Competence-aware Planning and Control

Описание к видео Competence-aware Planning and Control

Hamidreza Modares
Assistant Professor
Michigan State University

Abstract: Existing motion planning approaches typically separate the high-level planning from the low-level control. That is, the high-level planner does not account for the competence of the low-level controller in following its plans, given uncertainties on the system’s dynamics model and its surrounding environments. Even though closed-loop motion planners account for the existence of kinematically feasible or kinodynamically feasible trajectories, they typically assume the availability of high-fidelity robot dynamics or a rich data set and do not account for the destructive conflicts that might arise between the robot’s safety and performance requirements.
While it is natural to leverage reinforcement learning (RL) to deal with uncertainties, imposing safety constraints on RL during design time is a daunting challenge. In this talk, safe RL algorithms will be discussed that can co-learn performance and safety specifications to proactively resolve conflicts. To reduce the data requirements for learning, a physics-informed learning approach will learn control policies that conform with both current data samples as well as the available prior knowledge.

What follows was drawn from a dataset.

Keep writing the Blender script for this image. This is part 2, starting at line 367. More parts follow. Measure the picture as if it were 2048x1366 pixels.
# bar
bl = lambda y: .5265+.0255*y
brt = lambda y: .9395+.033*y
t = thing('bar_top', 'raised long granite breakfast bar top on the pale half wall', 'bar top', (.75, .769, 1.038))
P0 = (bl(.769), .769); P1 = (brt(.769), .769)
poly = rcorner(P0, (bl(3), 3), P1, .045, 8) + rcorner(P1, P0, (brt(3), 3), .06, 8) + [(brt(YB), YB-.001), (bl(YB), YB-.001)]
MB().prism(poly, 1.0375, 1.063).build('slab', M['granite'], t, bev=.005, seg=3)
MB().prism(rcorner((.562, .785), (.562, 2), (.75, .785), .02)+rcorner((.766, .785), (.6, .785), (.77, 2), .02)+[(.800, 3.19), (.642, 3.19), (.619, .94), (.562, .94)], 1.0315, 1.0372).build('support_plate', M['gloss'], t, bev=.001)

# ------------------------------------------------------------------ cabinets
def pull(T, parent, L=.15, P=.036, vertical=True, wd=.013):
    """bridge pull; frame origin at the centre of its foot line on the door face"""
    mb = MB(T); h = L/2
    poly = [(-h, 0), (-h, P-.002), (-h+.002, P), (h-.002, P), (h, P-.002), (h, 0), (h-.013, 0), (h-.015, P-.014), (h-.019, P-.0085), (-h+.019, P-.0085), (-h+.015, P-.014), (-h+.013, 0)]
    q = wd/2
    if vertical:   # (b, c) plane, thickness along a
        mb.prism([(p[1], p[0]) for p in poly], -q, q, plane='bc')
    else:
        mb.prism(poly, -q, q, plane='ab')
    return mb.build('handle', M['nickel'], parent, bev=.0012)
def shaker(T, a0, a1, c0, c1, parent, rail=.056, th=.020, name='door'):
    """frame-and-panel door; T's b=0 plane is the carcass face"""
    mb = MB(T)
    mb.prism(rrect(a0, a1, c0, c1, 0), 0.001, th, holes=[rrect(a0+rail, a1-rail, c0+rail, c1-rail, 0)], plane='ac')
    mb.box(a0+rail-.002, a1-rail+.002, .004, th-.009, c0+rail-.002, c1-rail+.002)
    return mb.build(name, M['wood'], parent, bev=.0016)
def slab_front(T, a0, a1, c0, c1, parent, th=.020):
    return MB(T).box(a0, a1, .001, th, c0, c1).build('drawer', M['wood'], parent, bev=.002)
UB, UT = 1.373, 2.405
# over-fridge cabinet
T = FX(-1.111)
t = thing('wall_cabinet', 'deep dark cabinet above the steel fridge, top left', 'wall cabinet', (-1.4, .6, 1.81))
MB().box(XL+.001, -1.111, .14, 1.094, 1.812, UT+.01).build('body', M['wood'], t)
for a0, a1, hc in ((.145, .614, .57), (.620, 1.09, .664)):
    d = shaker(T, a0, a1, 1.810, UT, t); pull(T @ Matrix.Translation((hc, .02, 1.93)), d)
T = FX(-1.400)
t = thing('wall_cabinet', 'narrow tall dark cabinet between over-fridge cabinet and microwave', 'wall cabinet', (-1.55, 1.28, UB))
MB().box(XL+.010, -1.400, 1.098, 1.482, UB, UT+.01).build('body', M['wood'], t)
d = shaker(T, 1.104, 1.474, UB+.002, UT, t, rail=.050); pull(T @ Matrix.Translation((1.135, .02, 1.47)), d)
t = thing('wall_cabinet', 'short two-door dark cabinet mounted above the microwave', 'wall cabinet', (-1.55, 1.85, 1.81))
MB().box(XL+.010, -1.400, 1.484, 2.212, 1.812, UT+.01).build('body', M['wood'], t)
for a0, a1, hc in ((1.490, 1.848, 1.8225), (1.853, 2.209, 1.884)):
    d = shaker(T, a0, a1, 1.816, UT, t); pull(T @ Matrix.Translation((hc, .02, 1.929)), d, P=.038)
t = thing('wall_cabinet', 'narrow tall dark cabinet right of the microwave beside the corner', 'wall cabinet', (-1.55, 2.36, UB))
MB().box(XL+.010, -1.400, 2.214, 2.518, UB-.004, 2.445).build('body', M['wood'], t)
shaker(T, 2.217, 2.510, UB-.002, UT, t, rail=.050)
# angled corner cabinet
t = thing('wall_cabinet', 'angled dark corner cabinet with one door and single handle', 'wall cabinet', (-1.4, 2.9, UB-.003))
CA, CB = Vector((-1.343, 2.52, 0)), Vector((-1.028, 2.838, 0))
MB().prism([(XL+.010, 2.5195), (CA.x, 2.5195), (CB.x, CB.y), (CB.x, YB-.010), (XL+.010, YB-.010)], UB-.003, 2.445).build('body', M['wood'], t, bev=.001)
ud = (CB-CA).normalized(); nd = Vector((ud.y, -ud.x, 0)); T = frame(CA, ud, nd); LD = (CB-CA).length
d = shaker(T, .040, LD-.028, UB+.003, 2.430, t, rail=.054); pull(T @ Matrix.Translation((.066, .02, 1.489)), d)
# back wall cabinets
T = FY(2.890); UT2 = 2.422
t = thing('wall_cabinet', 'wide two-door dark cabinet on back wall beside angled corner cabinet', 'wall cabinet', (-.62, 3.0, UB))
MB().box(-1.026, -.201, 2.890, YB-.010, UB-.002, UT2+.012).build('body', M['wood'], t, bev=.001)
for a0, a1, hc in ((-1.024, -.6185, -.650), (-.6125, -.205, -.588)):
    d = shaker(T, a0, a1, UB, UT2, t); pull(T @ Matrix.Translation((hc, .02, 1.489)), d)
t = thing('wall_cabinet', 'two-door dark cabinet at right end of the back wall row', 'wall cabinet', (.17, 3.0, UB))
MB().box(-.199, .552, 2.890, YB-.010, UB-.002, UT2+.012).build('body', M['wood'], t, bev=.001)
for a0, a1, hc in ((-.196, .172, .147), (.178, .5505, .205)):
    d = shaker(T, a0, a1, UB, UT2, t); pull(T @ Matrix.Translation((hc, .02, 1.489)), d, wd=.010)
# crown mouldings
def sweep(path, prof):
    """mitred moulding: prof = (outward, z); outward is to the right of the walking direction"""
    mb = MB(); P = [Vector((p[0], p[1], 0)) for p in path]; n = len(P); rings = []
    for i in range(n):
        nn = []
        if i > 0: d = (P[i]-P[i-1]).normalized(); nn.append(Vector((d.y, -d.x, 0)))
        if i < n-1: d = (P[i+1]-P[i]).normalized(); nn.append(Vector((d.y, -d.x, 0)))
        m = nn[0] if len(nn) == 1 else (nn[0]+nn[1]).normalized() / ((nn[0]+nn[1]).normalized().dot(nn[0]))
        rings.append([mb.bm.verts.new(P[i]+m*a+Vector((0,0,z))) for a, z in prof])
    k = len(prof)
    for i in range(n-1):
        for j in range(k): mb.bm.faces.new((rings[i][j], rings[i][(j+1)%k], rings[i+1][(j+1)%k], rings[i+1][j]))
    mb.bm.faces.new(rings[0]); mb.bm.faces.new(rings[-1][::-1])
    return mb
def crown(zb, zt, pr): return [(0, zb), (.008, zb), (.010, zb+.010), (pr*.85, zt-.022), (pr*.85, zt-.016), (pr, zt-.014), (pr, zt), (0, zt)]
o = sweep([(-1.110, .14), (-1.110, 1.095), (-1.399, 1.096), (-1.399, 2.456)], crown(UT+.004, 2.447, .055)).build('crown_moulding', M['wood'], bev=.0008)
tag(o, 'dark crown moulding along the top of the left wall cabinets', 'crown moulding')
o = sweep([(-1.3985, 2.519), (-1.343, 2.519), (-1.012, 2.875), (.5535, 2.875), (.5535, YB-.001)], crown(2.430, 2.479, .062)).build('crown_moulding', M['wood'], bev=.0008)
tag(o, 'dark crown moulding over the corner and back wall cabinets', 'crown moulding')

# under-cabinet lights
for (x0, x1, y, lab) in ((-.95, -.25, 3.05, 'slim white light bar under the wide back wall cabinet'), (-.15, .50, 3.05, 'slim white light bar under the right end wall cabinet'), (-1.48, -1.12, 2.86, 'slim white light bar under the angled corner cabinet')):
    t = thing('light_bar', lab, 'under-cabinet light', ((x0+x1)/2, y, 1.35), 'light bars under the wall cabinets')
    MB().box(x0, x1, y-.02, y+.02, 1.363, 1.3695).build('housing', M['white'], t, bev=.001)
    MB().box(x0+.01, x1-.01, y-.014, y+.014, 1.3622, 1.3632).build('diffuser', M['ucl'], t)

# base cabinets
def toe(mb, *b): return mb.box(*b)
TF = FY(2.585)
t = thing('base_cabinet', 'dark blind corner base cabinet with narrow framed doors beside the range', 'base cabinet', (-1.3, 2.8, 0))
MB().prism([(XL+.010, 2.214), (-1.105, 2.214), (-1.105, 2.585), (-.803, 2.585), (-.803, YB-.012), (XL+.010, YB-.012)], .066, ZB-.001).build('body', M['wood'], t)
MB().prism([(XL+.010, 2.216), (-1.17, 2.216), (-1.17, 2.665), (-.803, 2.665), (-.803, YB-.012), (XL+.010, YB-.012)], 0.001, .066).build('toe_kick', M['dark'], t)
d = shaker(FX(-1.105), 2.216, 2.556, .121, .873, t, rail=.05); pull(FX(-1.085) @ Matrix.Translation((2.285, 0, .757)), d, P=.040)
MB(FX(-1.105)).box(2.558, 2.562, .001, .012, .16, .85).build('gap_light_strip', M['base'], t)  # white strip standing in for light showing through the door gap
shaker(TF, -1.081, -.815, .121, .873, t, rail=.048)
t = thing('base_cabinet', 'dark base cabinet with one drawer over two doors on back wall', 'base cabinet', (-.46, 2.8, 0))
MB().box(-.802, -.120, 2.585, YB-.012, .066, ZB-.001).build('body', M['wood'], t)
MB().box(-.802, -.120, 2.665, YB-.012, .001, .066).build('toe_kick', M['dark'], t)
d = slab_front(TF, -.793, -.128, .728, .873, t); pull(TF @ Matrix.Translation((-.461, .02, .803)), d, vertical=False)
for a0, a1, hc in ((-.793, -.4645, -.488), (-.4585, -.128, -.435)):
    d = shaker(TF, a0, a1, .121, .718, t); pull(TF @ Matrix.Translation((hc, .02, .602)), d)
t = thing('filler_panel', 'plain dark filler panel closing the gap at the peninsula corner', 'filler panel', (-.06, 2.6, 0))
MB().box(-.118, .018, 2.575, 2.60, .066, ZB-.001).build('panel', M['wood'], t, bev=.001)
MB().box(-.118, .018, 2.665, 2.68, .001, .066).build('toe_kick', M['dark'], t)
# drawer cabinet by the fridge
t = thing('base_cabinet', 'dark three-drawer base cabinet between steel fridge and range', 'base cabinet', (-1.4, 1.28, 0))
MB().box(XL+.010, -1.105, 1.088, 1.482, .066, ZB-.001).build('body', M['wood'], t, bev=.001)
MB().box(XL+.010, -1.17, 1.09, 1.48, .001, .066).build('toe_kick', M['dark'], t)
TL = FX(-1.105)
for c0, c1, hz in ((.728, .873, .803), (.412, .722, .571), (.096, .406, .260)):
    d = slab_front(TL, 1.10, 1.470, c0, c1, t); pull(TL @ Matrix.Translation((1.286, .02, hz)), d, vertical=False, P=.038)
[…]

A sampling-based planner is then designed to account for the RL’s competence in delivering acceptable behaviors.

Bio: Hamidreza Modares received a B.S. degree from the University of Tehran, Tehran, Iran, in 2004, an M.S. degree from the Shahrood University of Technology, Shahrood, Iran, in 2006, and the Ph.D. degree from the University of Texas at Arlington, Arlington, TX, USA, in 2015, all in Electrical Engineering. He is currently an Associate Professor in the Department of Mechanical Engineering at Michigan State University. Prior to joining Michigan State University, he was an Assistant professor in the Department of Electrical Engineering at Missouri University of Science and Technology. His current research interests include reinforcement learning, safe control, machine learning in control, distributed control of multi-agent systems, and robotics. During the past five years, he has served as an Associate Editor for IEEE Transactions on Neural Networks and Learning Systems, Neurocompiting, and IEEE Transactions on Systems, Man, and Cybernetics: Systems.